A very small of my day job consists of checking if the hardware on which I work will support certain video modes: “Hey Tom, has your widget the necessary bandwidth to deal with 4K/100Hz?”.

That’s the moment where I normally bring up a spreadsheet for some back-of-the-envelope math.

When doing hobby projects, I sometimes run into the same questions: can I stream 1080p at 60Hz on this Pano Logic G1 device that has an LPDDR DRAM? Will I be able to also stream it out over 100M Ethernet?

Spreadsheet are really great for this kind of stuff, but they become cumbersome to debug as they grow larger.
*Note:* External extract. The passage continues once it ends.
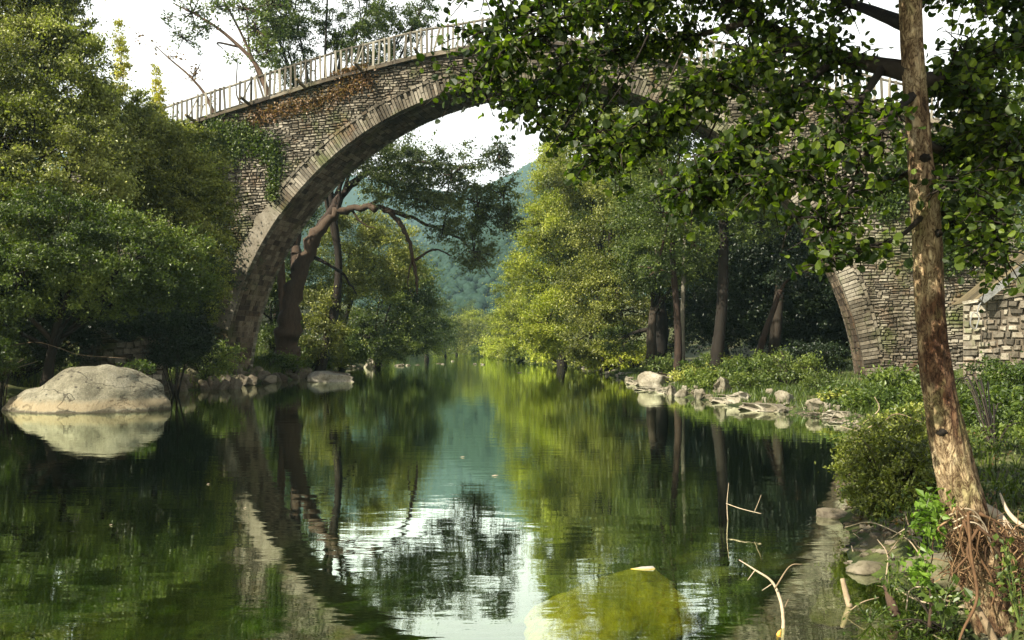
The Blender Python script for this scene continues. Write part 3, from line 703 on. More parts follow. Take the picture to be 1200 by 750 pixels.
def rock(label, px, pw, hpx, Y, group=None, dark=False, rz=None, depth=None, sink=.35, k=None, name='rock', dx=0):
    s = Y/F; X = (px-600)*s; wd = pw*s/2; h = hpx*s
    ms = RMD if dark else RM; me = ms[(k if k is not None else random.randint(0, 99)) % len(ms)]
    rh = h/(2*(1-sink)); z0 = max(GZf(X, Y), 0)*1.0
    o = link(name, me, None, (X, Y, z0+h-rh*1.0), (0, 0, rz if rz is not None else random.uniform(-.4, .4)+random.choice([0, PI])), (wd*1.22, (depth or wd*.8)*1.15, rh*1.2))
    return tag(o, label, 'rock', group)
# the big boulder
V, T = ICO4; V = V.copy()
V = np.vstack([V]); lab = V.copy()
X = lab[:, 0]; Z = lab[:, 2]
for d, h in (((.3, -.8, .5), .72), ((-.35, -.7, .62), .74), ((.85, -.3, .4), .8), ((0, -.3, .95), .86), ((.6, -.6, -.1), .8), ((-.8, -.5, .3), .8)):
    d = np.array(Vector(d).normalized()); s_ = V@d; V -= np.outer(np.clip(s_-h, 0, None)*.75, d)
prof = np.interp(X, [-1, -.8, -.62, -.45, -.38, -.2, .05, .35, .6, .85, 1], [.5, .6, .68, .6, .86, 1.0, 1.1, 1.14, 1.1, .95, .8])
V[:, 2] = np.sign(Z)*np.abs(Z)**.7*prof
nz = np.array([noise.fractal(Vector(v)*1.2+Vector((3, 1, 9)), .9, 2.1, 5) for v in V]); V *= (1+.07*nz[:, None])
cr = np.array([noise.turbulence(Vector(v)*3.2+Vector((7, 2, 2)), 4, False) for v in V]); V *= (1-.10*cr[:, None])
n3 = np.array([noise.fractal(Vector(v)*9+Vector((1, 8, 2)), .9, 2.1, 4) for v in V]); V *= (1+.012*n3[:, None])
me = np_mesh('boulder', V*np.array([2.45, 1.5, 1.24]), T, M['boulder'], smooth=True)
o = link('boulder', me, None, (-12.45, 25.8, -.05), (0, 0, -.03)); mod = o.modifiers.new('detail', 'SUBSURF'); mod.levels = mod.render_levels = 1
tag(o, 'huge pale rounded boulder with a tan waterline stain at the left edge of the river', 'boulder')
G = 'pale rocks along the right bank'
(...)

So I wrote some Javascript instead and it has taken a bit of life on its own, with more features added as I need them. Maybe you find it useful.
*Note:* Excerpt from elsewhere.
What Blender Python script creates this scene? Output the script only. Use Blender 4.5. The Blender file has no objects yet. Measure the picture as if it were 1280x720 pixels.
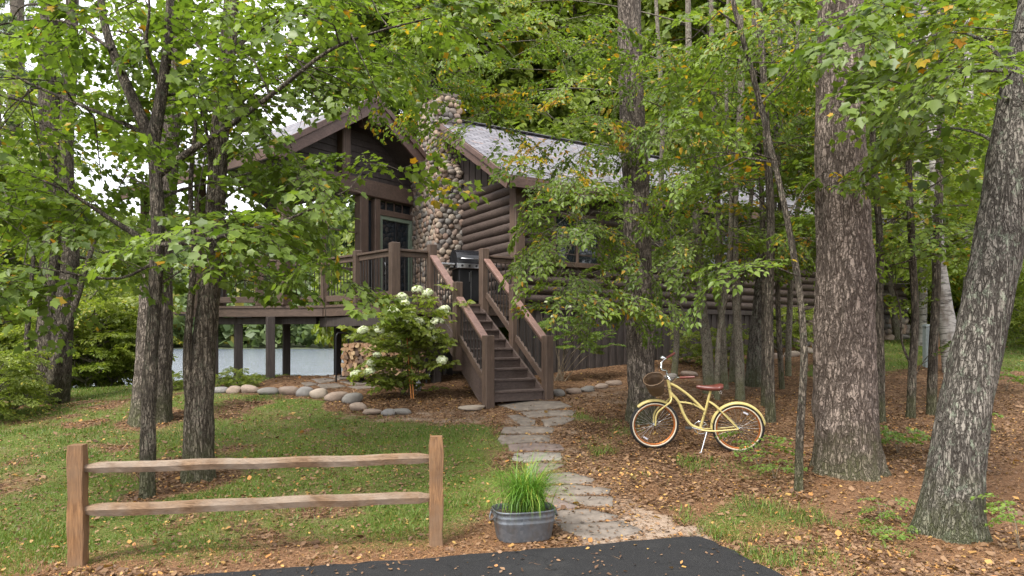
import bpy, bmesh, math, random
import numpy as np
from mathutils import Vector, Matrix

# ------------------------------------------------------------------ camera, sky, sun, exposure
SC = bpy.context.scene
COL = SC.collection
F = 853.33          # focal length in pixels of a 1280 wide frame (24 mm lens)
VH = 425.0          # horizon row
EYE = 1.65
cd = bpy.data.cameras.new("camera")
cam = bpy.data.objects.new("camera", cd)
COL.objects.link(cam)
cam.location = (0, 0, EYE)
cam.rotation_euler = (math.radians(90), 0, 0)
cd.sensor_width = 36
cd.lens = 24
cd.shift_y = (VH - 360) / 1280
cd.clip_end = 4000
SC.camera = cam

SUN_ELEV, SUN_AZ = math.radians(52), math.radians(215)      # azimuth clockwise from +Y: high, behind the camera's left
W = bpy.data.worlds.new("World")
SC.world = W
W.use_nodes = True
wn = W.node_tree
for n in list(wn.nodes): wn.nodes.remove(n)
sky = wn.nodes.new('ShaderNodeTexSky'); sky.sky_type = 'NISHITA'; sky.sun_disc = False
sky.sun_elevation = SUN_ELEV; sky.sun_rotation = SUN_AZ
sky.dust_density = 4.0; sky.air_density = 1.0
hs = wn.nodes.new('ShaderNodeHueSaturation'); hs.inputs['Saturation'].default_value = 0.22
mxw = wn.nodes.new('ShaderNodeMix'); mxw.data_type = 'RGBA'; mxw.inputs[0].default_value = 0.6
mxw.inputs[7].default_value = (9.0, 9.0, 9.6, 1)            # overcast cloud deck
bg = wn.nodes.new('ShaderNodeBackground'); bg.inputs[1].default_value = 0.15
ow = wn.nodes.new('ShaderNodeOutputWorld')
wn.links.new(sky.outputs[0], hs.inputs['Color']); wn.links.new(hs.outputs[0], mxw.inputs[6])
wn.links.new(mxw.outputs[2], bg.inputs[0]); wn.links.new(bg.outputs[0], ow.inputs[0])
sl = bpy.data.lights.new("sun", 'SUN'); sl.energy = 2.6; sl.angle = math.radians(14); sl.color = (1, 0.96, 0.9)
so = bpy.data.objects.new("sun", sl); COL.objects.link(so)
sd = Vector((math.sin(SUN_AZ) * math.cos(SUN_ELEV), math.cos(SUN_AZ) * math.cos(SUN_ELEV), math.sin(SUN_ELEV)))
so.rotation_euler = sd.to_track_quat('Z', 'Y').to_euler()
so.location = (0, 0, 30)
SC.view_settings.view_transform = 'Standard'
SC.view_settings.look = 'None'
SC.view_settings.exposure = 1.18
SC.view_settings.gamma = 1
SC.cycles.max_bounces = 8
SC.cycles.diffuse_bounces = 4
SC.cycles.transmission_bounces = 6
SC.cycles.use_denoising = True

RNG = np.random.default_rng(7)
R = random.Random(11)

# ------------------------------------------------------------------ ground shape
def sstep(a, b, x):
    t = np.clip((np.asarray(x, float) - a) / (b - a), 0, 1)
    return t * t * (3 - 2 * t)

_h = {}
def vnoise(x, y, seed=0):
    """value noise on a lattice, vectorised, -1..1"""
    if seed not in _h: _h[seed] = np.random.default_rng(1000 + seed).random((256, 256)) * 2 - 1
    T = _h[seed]
    x = np.asarray(x, float); y = np.asarray(y, float)
    xi = np.floor(x).astype(int); yi = np.floor(y).astype(int)
    fx = x - xi; fy = y - yi
    fx = fx * fx * (3 - 2 * fx); fy = fy * fy * (3 - 2 * fy)
    a = T[xi % 256, yi % 256]; b = T[(xi + 1) % 256, yi % 256]
    c = T[xi % 256, (yi + 1) % 256]; d = T[(xi + 1) % 256, (yi + 1) % 256]
    return (a * (1 - fx) + b * fx) * (1 - fy) + (c * (1 - fx) + d * fx) * fy

GL = ([-30, 6, 8.7, 10.9, 12, 14.5, 15.6, 17.5, 22, 28, 36, 60, 900], [-.012, -.012, .2, .4, .58, .8, .84, .7, -.3, -1.4, -2.4, -4.5, -6])
GR = ([-30, 6, 8.7, 10.9, 12, 14.5, 16, 20, 25, 35, 60, 200, 900], [-.012, -.012, .2, .4, .56, .84, 1.05, 1.5, 2.1, 2.8, 3.6, 7, 12])
def g(x, y):
    x = np.asarray(x, float); y = np.asarray(y, float)
    l = np.interp(y, *GL); r = np.interp(y, *GR)
    l = np.where(y < 20, l * (1 - .42 * sstep(-5, -11, x)), l)
    w = sstep(-2.5, 2.5, x - .12 * np.maximum(y - 16, 0))
    z = l * (1 - w) + r * w
    n = (.018 * vnoise(x * 1.3, y * 1.3, 3) + .009 * vnoise(x * 3.7, y * 3.7, 4)) * sstep(5.6, 6.6, y)
    return z + n + .25 * vnoise(x * .11, y * .11, 5) * sstep(18, 40, y)

def P(u, v, Y):
    return Vector(((u - 640) / F * Y, Y, EYE + (VH - v) / F * Y))
def PX(p):
    return 640 + p[0] / p[1] * F, VH - (p[2] - EYE) / p[1] * F
def at_ground(u, v):
    Y = 3.0
    while Y < 120:
        x = (u - 640) / F * Y; z = EYE + (VH - v) / F * Y
        if z <= float(g(x, Y)): break
        Y += .03
    return Vector((x, Y, float(g(x, Y))))
def gz(x, y): return float(g(x, y))

def in_poly(u, v, poly):
    u = np.asarray(u, float); v = np.asarray(v, float)
    r = np.zeros(u.shape, bool)
    n = len(poly); j = n - 1
    for i in range(n):
        (xi, yi), (xj, yj) = poly[i], poly[j]
        c = ((yi > v) != (yj > v)) & (u < (xj - xi) * (v - yi) / ((yj - yi) or 1e-9) + xi)
        r ^= c; j = i
    return r

# ------------------------------------------------------------------ mesh helpers
class MB:
    """collects polygons and links them as ONE mesh object"""
    def __init__(s): s.v = []; s.f = []; s.m = []; s.n = 0; s.sm = []
    def add(s, verts, faces, mat=0, smooth=False):
        o = s.n
        s.v.extend([tuple(p) for p in verts]); s.n += len(verts)
        for f in faces:
            s.f.append([i + o for i in f]); s.m.append(mat); s.sm.append(smooth)
    def build(s, name, mats, parent=None):
        me = bpy.data.meshes.new(name)
        o = origin_of(parent)
        if o is not None: s.v = [(p[0] - o[0], p[1] - o[1], p[2] - o[2]) for p in s.v]
        me.from_pydata(s.v, [], s.f)
        if not isinstance(mats, (list, tuple)): mats = [mats]
        for m in mats: me.materials.append(m)
        me.polygons.foreach_set('material_index', s.m)
        me.polygons.foreach_set('use_smooth', s.sm)
        me.update()
        return link(name, me, parent)

def link(name, me, parent=None):
    o = bpy.data.objects.new(name, me); COL.objects.link(o)
    if parent is not None: o.parent = parent
    return o

WORLD = {}                      # things whose parts are modelled in world coordinates
def origin_of(parent):
    while parent is not None:
        if parent.name in WORLD: return WORLD[parent.name]
        parent = parent.parent
    return None

def tag(o, label=None, cat=None, group=None, kind=None):
    if label: o['label'] = label
    if cat: o['category'] = cat
    if group: o['group'] = group
    if kind: o['kind'] = kind
    return o

def thing(name, label, cat, loc=(0, 0, 0), group=None, rz=0, world=False):
    """an Empty at the thing's base; parts are given in the Empty's own space"""
    o = bpy.data.objects.new(name, None); COL.objects.link(o)
    o.empty_display_size = .2
    o.location = loc; o.rotation_euler = (0, 0, rz)
    if world: WORLD[o.name] = Vector(loc)
    return tag(o, label, cat, group)

def copy_tree(o, parent=None):
    c = o.copy(); COL.objects.link(c)
    if parent is not None: c.parent = parent
    for ch in [k for k in bpy.data.objects if k.parent == o]: copy_tree(ch, c)
    return c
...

So I present the Video Timings Calculator!

Operation is simple:

  • Select the resolution and refresh rate that you’re interested in
  • Manually adjust whatever parameter that needs to be changed
  • Voila! All the data you’ll ever need!

Notes:

  • You can fill in your custom H-blank and V-blank numbers, but no custom front-porch, sync, or back-porch. That’s because they don’t make any difference in terms of required bandwidth.
  • “Total BW” means: the bandwidth required if you need to transmit the active pixels and the blanking with the same amount of bits per pixel.
  • “Active BW” means: the bandwidth required if you only need to transmit the active pixels, and you can ignore blanking, as is the case for RFC4175.
  • For each video protocol and timing, the percentage number shows the amount of availabe BW is consumed. When it exceeds 100%, the timing can’t be transferred over that particular protocol.
  • The custom timings ignore interlaced or margins. That’s because I was lazy and nobody cares about these things anymore.
  • The RFC4175 assumes UDP over IP over Ethernet with an Ethernet MTU of 1500. I think I got the calculation mostly right, except for rounding error here and there depending on color format.
  • There may be other limitations that prevent a video timing to be transmitted over a particular protocol. For example, GPUs may have peak pixel clock restrictions that are lower than what the protocol theoretically supports.